3.4.05

Aturdimiento. [Para Guillermo]

La inevitable tristeza del tiempo perdido, del tiempo que ya pasó y nunca volverá.
La infancia, en la que no se sufre, la infancia más o menos feliz se convierte en una edad de felicidad plena, completa, en nuestra memoria o en nuestra imaginación. La veo -que no recuerdo, seguramente- como un tiempo de cariño, de pureza, de alegría; me veo bueno y veo sólo bondad hacia mí a mi alrededor.

De niños tenemos todas las opciones posibles aún intactas; aún no hemos desechado (de las que la vida no desecha por nosotros nada más nacer) ninguna.
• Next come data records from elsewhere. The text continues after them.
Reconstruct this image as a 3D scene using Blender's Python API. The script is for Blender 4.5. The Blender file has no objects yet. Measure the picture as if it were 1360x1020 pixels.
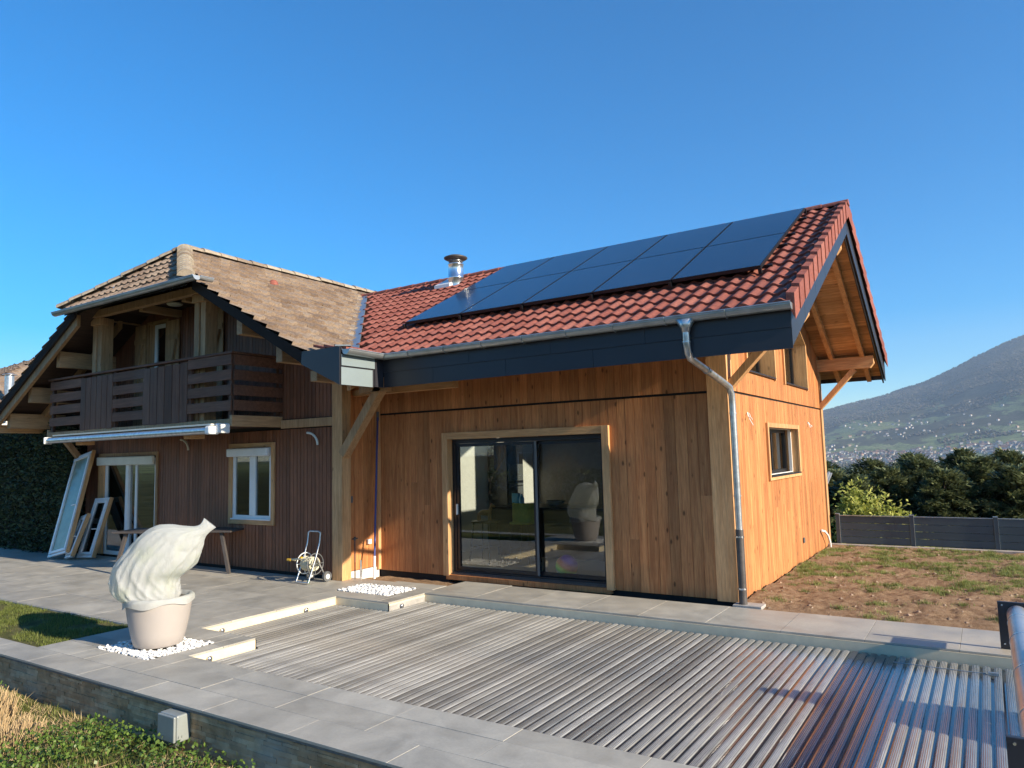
import bpy, math, random
from mathutils import Vector, Matrix, noise
random.seed(7)
R = math.radians
C = bpy.context.scene.collection
ORG = {}

# ------------------------------------------------------------------ helpers
def link(o, parent=None):
    C.objects.link(o)
    if parent: o.parent = parent
    return o

def thing(name, label, cat, loc=(0, 0, 0), group=None, rz=0):
    o = bpy.data.objects.new(name, None); C.objects.link(o)
    o.location = loc; o.rotation_euler = (0, 0, rz); o.empty_display_size = .1
    ORG[o.name] = Vector(loc)
    o['label'] = label; o['category'] = cat
    if group: o['group'] = group
    return o

def tag(o, label, cat, group=None, kind=None):
    if label: o['label'] = label
    if cat: o['category'] = cat
    if group: o['group'] = group
    if kind: o['kind'] = kind
    return o

def org_of(p):
    while p is not None:
        if p.name in ORG: return ORG[p.name]
        p = p.parent
    return Vector((0, 0, 0))

class MB:
    def __init__(s): s.v = []; s.f = []; s.c = []; s.m = []; s.sm = []
    def face(s, pts, c=.5, m=0, smooth=False):
        n = len(s.v); s.v += [tuple(p) for p in pts]
        s.f.append(tuple(range(n, n + len(pts)))); s.c.append(c); s.m.append(m); s.sm.append(smooth)
    def mesh(s, verts, faces, c=.5, m=0, smooth=False):
        n = len(s.v); s.v += [tuple(p) for p in verts]
        for f in faces:
            s.f.append(tuple(i + n for i in f)); s.c.append(c); s.m.append(m); s.sm.append(smooth)
    def hexa(s, p, c=.5, m=0):
        # p: 8 points, bottom 4 ccw then top 4 ccw
        s.mesh(p, [(3, 2, 1, 0), (4, 5, 6, 7), (0, 1, 5, 4), (1, 2, 6, 5), (2, 3, 7, 6), (3, 0, 4, 7)], c, m)
    def box(s, x0, x1, y0, y1, z0, z1, c=.5, m=0):
        s.hexa([(x0, y0, z0), (x1, y0, z0), (x1, y1, z0), (x0, y1, z0), (x0, y0, z1), (x1, y0, z1), (x1, y1, z1), (x0, y1, z1)], c, m)
    def bar(s, a, b, w, h, up=(0, 0, 1), c=.5, m=0):
        a = Vector(a); b = Vector(b); d = (b - a).normalized(); up = Vector(up)
        sd = d.cross(up).normalized(); u = sd.cross(d).normalized()
        q = lambda p, i, j: p + sd * (w / 2 * i) + u * (h / 2 * j)
        s.hexa([q(a, -1, -1), q(a, 1, -1), q(b, 1, -1), q(b, -1, -1), q(a, -1, 1), q(a, 1, 1), q(b, 1, 1), q(b, -1, 1)], c, m)
    def prism(s, poly, axis, a, b, c=.5, m=0):
        # poly list of 2d points in the other two axes (order y,z / x,z / x,y)
        def mk(p, t):
            if axis == 'x': return (t, p[0], p[1])
            if axis == 'y': return (p[0], t, p[1])
            return (p[0], p[1], t)
        n = len(poly); v = [mk(p, a) for p in poly] + [mk(p, b) for p in poly]
        f = [tuple(range(n))[::-1], tuple(range(n, 2 * n))] + [(i, (i + 1) % n, n + (i + 1) % n, n + i) for i in range(n)]
        s.mesh(v, f, c, m)
    def tube(s, pts, r, seg=12, c=.5, m=0, cap=True, smooth=True):
        pts = [Vector(p) for p in pts]
        rs = r if isinstance(r, (list, tuple)) else [r] * len(pts)
        rings = []; prev = None
        for i, p in enumerate(pts):
            if i == 0: t = pts[1] - p
            elif i == len(pts) - 1: t = p - pts[-2]
            else: t = (pts[i + 1] - p).normalized() + (p - pts[i - 1]).normalized()
            t.normalize()
            if prev is None:
                a = Vector((0, 0, 1)) if abs(t.z) < .9 else Vector((1, 0, 0))
                n1 = t.cross(a).normalized()
            else:
                n1 = (prev - t * prev.dot(t)).normalized()
            prev = n1; n2 = t.cross(n1)
            rings.append([p + (n1 * math.cos(2 * math.pi * k / seg) + n2 * math.sin(2 * math.pi * k / seg)) * rs[i] for k in range(seg)])
        v = [q for rg in rings for q in rg]; f = []
        for i in range(len(pts) - 1):
            for k in range(seg):
                k2 = (k + 1) % seg
                f.append((i * seg + k, i * seg + k2, (i + 1) * seg + k2, (i + 1) * seg + k))
        s.mesh(v, f, c, m, smooth)
        if cap:
            s.face(rings[0][::-1], c, m); s.face(rings[-1], c, m)
    def lathe(s, prof, cen=(0, 0, 0), seg=24, c=.5, m=0, smooth=True):
        cx, cy, cz = cen; v = []; f = []
        for (r, z) in prof:
            for k in range(seg):
                a = 2 * math.pi * k / seg; v.append((cx + r * math.cos(a), cy + r * math.sin(a), cz + z))
        for i in range(len(prof) - 1):
            for k in range(seg):
                k2 = (k + 1) % seg
                f.append((i * seg + k, i * seg + k2, (i + 1) * seg + k2, (i + 1) * seg + k))
        s.mesh(v, f, c, m, smooth)
    def build(s, name, mats, parent=None, bevel=0, normals=False):
        if not isinstance(mats, (list, tuple)): mats = [mats]
        me = bpy.data.meshes.new(name)
        o0 = org_of(parent) if parent else Vector((0, 0, 0))
        me.from_pydata([(a - o0.x, b - o0.y, c - o0.z) for a, b, c in s.v], [], s.f)
        for m in mats: me.materials.append(m)
        me.polygons.foreach_set('material_index', s.m)
        me.polygons.foreach_set('use_smooth', s.sm)
        at = me.attributes.new('rnd', 'FLOAT', 'FACE'); at.data.foreach_set('value', s.c)
        me.update()
        o = bpy.data.objects.new(name, me); link(o, parent)
        if bevel:
            b = o.modifiers.new('bevel', 'BEVEL'); b.width = bevel; b.segments = 2; b.limit_method = 'ANGLE'; b.angle_limit = R(50)
        return o

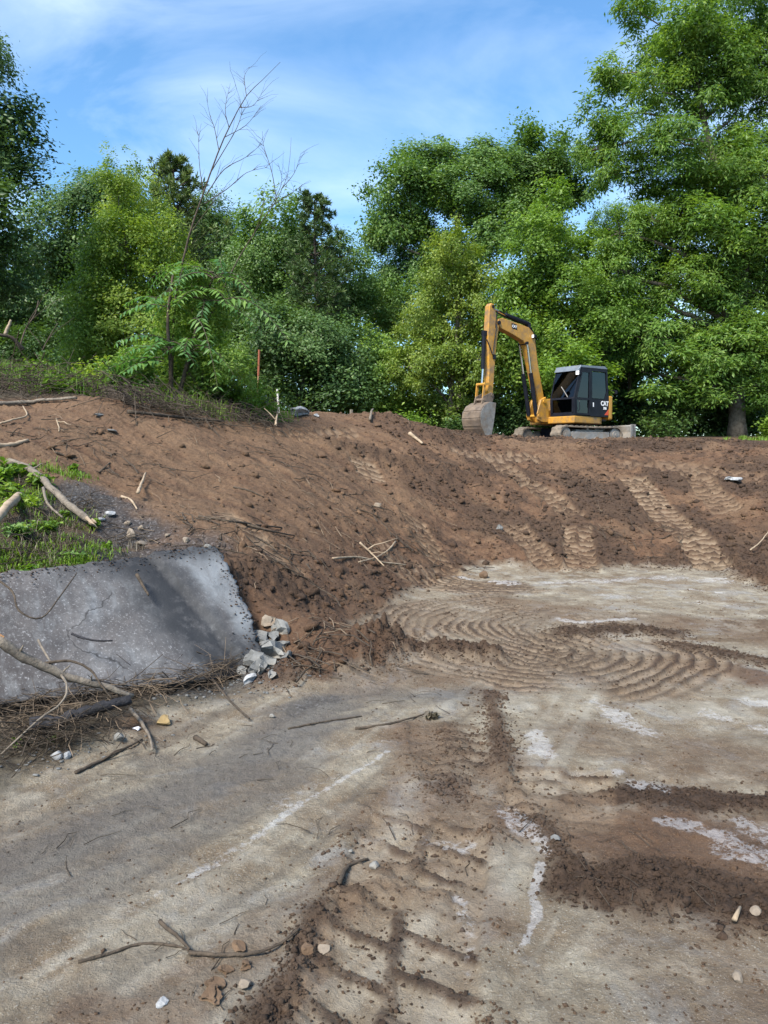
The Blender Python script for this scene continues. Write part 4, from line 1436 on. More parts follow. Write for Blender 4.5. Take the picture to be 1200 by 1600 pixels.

Y lo fundamental, más que tener todas las decisiones por delante, es no haber dejado todavía ninguna atrás, no tener una ya tomada, por bien que se haya elegido.
Decisiones tomadas, opciones perdidas, perdida inocencia, bondad manchada, todo nos habla del paso del tiempo y, en realidad, del acercamiento de la muerte.


Porque nada hay más difícil de aceptar que que ese niño de la foto, que mira desde la cuna con cara de absoluta confianza, seguramente a su madre que lo llama riéndose, vaya a morirse algún día. Que ese niño, que es la imagen de la tranquilidad y de la felicidad de quienes lo rodeaban aquella tarde en aquella casa, pueda morir.
Que las personas que vivieron ese momento y durante un instante fueron felices alrededor de una cuna vayan a desaparecer para siempre, y nadie recuerde aquel día ni aquella alegría.

Y, al lado de eso, ¿de qué se puede hablar?, ¿qué más se puede decir?, ¿qué otra cosa importa? Al lado de eso, todo es secundario.
Y en eso secundario pensamos sin cesar porque lo necesitamos. Lo necesitamos para aturdirnos y no entender; lo necesitamos para soportarlo todo.